L’Algeria è giunta al settimo venerdì di protesta, il primo senza il presidente Bouteflika, che si è dimesso la sera del 2 aprile. Tutte le piazze, anche ieri, sono state invase da una marea umana che sventolava le bandiere algerine e quelle berbere, sono cambiati solo gli slogan.
Le dimissioni di Bouteflika non erano l’unico obiettivo dell’insurrezione che ieri chiedeva soprattutto la partenza delle «3 B», tre personaggi fedeli al regime, ovvero: Abdelkader Bensalah, presidente del Senato, che dovrebbe assumere l’interim della presidenza; Nourredine Bedoui, primo ministro di un «governo di transizione», noto per la repressione delle proteste quando era ministro dell’interno; e Tayeb Belaiz, presidente del Consiglio costituzionale.

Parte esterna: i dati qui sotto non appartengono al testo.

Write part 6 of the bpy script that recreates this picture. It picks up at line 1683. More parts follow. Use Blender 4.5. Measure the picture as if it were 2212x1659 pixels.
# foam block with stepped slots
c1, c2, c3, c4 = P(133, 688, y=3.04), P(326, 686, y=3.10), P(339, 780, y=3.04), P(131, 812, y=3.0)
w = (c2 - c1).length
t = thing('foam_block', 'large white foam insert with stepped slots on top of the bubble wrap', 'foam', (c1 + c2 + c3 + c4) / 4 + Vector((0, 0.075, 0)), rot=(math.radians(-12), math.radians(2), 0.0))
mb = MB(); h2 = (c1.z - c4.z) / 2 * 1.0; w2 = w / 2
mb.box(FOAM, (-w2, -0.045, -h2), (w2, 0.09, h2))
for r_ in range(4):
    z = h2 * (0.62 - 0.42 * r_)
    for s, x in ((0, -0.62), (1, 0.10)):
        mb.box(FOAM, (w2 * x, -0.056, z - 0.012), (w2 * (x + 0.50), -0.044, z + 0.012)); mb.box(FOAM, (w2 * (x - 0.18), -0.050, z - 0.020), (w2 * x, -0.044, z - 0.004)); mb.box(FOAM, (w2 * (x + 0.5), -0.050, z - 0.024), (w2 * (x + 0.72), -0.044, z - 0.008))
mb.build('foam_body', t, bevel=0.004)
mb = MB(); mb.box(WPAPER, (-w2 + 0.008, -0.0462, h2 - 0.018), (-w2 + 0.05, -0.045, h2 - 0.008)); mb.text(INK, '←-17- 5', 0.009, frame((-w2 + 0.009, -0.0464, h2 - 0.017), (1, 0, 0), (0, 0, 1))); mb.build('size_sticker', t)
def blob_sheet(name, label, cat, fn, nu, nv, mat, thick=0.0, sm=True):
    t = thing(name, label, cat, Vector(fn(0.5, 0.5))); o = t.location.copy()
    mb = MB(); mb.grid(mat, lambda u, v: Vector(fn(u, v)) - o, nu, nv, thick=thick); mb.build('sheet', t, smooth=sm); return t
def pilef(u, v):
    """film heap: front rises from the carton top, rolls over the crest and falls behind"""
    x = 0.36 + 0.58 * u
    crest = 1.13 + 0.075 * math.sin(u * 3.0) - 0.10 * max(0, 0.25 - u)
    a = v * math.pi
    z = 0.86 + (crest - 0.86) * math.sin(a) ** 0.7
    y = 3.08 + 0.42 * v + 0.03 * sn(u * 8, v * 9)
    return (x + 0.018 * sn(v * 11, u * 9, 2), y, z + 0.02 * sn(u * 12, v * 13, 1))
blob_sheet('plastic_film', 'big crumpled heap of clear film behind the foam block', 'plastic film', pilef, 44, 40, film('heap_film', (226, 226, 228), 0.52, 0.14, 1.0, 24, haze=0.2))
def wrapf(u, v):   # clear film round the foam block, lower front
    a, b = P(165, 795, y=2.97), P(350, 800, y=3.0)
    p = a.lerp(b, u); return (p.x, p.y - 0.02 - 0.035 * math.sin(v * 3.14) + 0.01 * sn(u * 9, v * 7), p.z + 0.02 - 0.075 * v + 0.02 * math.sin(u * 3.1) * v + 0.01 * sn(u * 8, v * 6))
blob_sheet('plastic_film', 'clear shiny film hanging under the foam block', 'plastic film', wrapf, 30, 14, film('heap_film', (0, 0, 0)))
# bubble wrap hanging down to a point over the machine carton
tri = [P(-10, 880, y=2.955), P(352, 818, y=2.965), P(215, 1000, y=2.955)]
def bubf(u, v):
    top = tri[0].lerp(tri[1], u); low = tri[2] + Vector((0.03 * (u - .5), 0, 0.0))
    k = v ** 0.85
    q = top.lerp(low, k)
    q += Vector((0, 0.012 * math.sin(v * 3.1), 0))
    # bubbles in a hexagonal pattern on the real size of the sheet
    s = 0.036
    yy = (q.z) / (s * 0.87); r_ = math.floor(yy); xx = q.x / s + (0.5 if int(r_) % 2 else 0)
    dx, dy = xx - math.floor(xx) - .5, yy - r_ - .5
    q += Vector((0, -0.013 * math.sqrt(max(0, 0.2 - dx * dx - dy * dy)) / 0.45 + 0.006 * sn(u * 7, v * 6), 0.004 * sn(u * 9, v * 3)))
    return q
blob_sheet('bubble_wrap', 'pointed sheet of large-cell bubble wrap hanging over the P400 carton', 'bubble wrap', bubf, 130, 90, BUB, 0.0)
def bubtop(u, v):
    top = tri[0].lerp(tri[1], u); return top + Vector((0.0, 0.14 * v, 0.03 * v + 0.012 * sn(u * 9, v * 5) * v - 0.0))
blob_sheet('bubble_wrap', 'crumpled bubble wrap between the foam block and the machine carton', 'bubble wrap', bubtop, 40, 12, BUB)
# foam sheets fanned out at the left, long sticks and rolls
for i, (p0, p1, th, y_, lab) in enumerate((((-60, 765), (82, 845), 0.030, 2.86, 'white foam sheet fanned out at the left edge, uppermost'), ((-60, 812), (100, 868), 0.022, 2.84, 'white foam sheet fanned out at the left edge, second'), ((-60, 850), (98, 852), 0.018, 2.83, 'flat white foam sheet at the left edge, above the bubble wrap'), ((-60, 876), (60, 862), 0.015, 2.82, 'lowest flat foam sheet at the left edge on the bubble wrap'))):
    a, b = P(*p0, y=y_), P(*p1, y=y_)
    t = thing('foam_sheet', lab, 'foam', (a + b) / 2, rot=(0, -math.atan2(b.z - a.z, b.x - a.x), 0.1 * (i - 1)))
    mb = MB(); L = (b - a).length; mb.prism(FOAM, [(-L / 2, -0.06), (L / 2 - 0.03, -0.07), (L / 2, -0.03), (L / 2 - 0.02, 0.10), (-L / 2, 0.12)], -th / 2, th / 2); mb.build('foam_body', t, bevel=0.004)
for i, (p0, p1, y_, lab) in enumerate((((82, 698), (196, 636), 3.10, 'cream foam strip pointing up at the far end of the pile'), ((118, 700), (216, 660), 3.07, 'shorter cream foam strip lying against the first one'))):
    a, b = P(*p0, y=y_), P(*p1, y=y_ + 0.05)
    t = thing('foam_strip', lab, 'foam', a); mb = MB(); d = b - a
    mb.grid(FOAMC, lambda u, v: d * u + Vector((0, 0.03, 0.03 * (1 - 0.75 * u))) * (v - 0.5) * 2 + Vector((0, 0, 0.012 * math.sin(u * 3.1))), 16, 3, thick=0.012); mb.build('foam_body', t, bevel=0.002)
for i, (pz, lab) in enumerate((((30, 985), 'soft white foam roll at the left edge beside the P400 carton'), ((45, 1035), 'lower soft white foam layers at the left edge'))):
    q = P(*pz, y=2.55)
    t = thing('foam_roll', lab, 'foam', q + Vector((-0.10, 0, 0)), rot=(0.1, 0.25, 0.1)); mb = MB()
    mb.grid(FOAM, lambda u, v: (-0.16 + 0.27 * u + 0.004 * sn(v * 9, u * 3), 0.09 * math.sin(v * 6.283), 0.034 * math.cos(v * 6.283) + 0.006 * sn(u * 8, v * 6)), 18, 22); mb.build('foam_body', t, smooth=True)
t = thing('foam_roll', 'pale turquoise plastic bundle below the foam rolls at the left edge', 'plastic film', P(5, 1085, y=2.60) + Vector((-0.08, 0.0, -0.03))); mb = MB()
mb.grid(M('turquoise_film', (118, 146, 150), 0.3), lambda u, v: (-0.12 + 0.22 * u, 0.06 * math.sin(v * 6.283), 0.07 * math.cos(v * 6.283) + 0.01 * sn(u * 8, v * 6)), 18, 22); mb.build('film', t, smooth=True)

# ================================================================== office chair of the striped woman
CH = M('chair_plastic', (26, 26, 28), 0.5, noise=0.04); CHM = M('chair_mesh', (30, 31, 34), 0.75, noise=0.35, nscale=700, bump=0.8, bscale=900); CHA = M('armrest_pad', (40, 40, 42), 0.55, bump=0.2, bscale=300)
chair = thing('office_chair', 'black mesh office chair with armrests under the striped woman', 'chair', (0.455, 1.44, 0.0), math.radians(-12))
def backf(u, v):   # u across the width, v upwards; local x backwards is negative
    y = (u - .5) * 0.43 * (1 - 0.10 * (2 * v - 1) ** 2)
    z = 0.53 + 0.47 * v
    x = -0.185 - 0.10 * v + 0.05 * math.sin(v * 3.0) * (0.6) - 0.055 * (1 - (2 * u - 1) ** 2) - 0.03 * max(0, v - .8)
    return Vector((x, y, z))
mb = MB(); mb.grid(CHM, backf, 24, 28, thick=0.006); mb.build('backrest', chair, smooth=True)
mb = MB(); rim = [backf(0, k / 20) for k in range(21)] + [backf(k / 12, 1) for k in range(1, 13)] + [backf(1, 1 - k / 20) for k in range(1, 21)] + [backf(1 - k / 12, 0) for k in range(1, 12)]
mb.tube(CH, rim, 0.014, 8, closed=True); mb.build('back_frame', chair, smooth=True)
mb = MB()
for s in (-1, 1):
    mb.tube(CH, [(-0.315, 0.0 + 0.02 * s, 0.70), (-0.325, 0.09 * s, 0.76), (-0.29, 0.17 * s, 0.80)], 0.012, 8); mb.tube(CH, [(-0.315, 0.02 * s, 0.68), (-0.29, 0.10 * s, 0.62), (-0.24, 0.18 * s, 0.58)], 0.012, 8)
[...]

Belaiz intanto ha informato delle dimissioni di Bouteflika le due camere che, riunite congiuntamente, dovranno designare il capo di stato che assumerà il potere per 90 giorni, fino a nuove elezioni. Questo secondo la Costituzione, del resto il governo e altre istituzioni continuano ad agire come in una situazione di normalità, mentre tutto il paese è in rivolta.
Ieri, è uscito di scena anche il generale Tartag, capo della Direzione dei servizi di sicurezza (Dss, ex-Drs), non si sa se dimessosi o destituito, e da chi?
C’è chi sostiene che aveva presentato le sue dimissioni a Bouteflika prima del suo ritiro. Altri che è stato uno degli ultimi atti di Bouteflika presidente. Tartag aveva sostituito nel 2015 il generale Mohamed Mediène e allora i servizi di sicurezza, con una riforma, erano passati sotto il controllo del presidente della Repubblica. Ora, secondo Algerie part, il Coordinamento dei servizi di sicurezza è stato sciolto e i servizi segreti tornati sotto il controllo del ministero della Difesa.
La rivolta continua, anche ieri ha dimostrato di non avere cedimenti, forte delle vittorie ottenute, ma non potrà durare a lungo senza darsi un’organizzazione in grado di governare la transizione, perché c’è chi la sta preparando «dichiarando la piena adesione alle rivendicazioni del popolo algerino» (come riporta l’organo ufficiale dell’esercito, el Djaich).
La protesta iniziata il 22 febbraio contro il quinto mandato di Bouteflika, vuole il cambiamento del sistema. Le dimissioni di Bouteflika sono state una vittoria dell’insurrezione e non tanto del capo di stato maggiore Gaid Salah, come alcuni tendono ad accreditare, anche se lo scontro con l’esercito ha sicuramente pesato. Il generale, già braccio destro del presidente e favorevole al quinto mandato, ha cambiato idea dopo il quinto venerdì di mobilitazione e ha chiesto l’applicazione dell’articolo 102 della costituzione, ovvero allontanamento del presidente per impedimento a svolgere le sue funzioni.
Ma al Movimento non basta l’articolo 102, rivendica anche l’applicazione dell’articolo 7 (la sovranità nazionale è del popolo). Gaid Salah, dopo aver abbandonato il clan della presidenza, comincia a blandire i manifestanti proponendo anche l’applicazione dell’articolo 8 («Il potere costituente appartiene al popolo»).
E mentre il movimento cerca il modo di strutturarsi, il generale ormai accreditato come «amico del popolo», prepara la prossima mossa: sostituire Bensalah (una delle tre B) con un Consiglio presidenziale, per formare il quale sta consultando personalità che non dovrebbero essere sgradite alla piazza.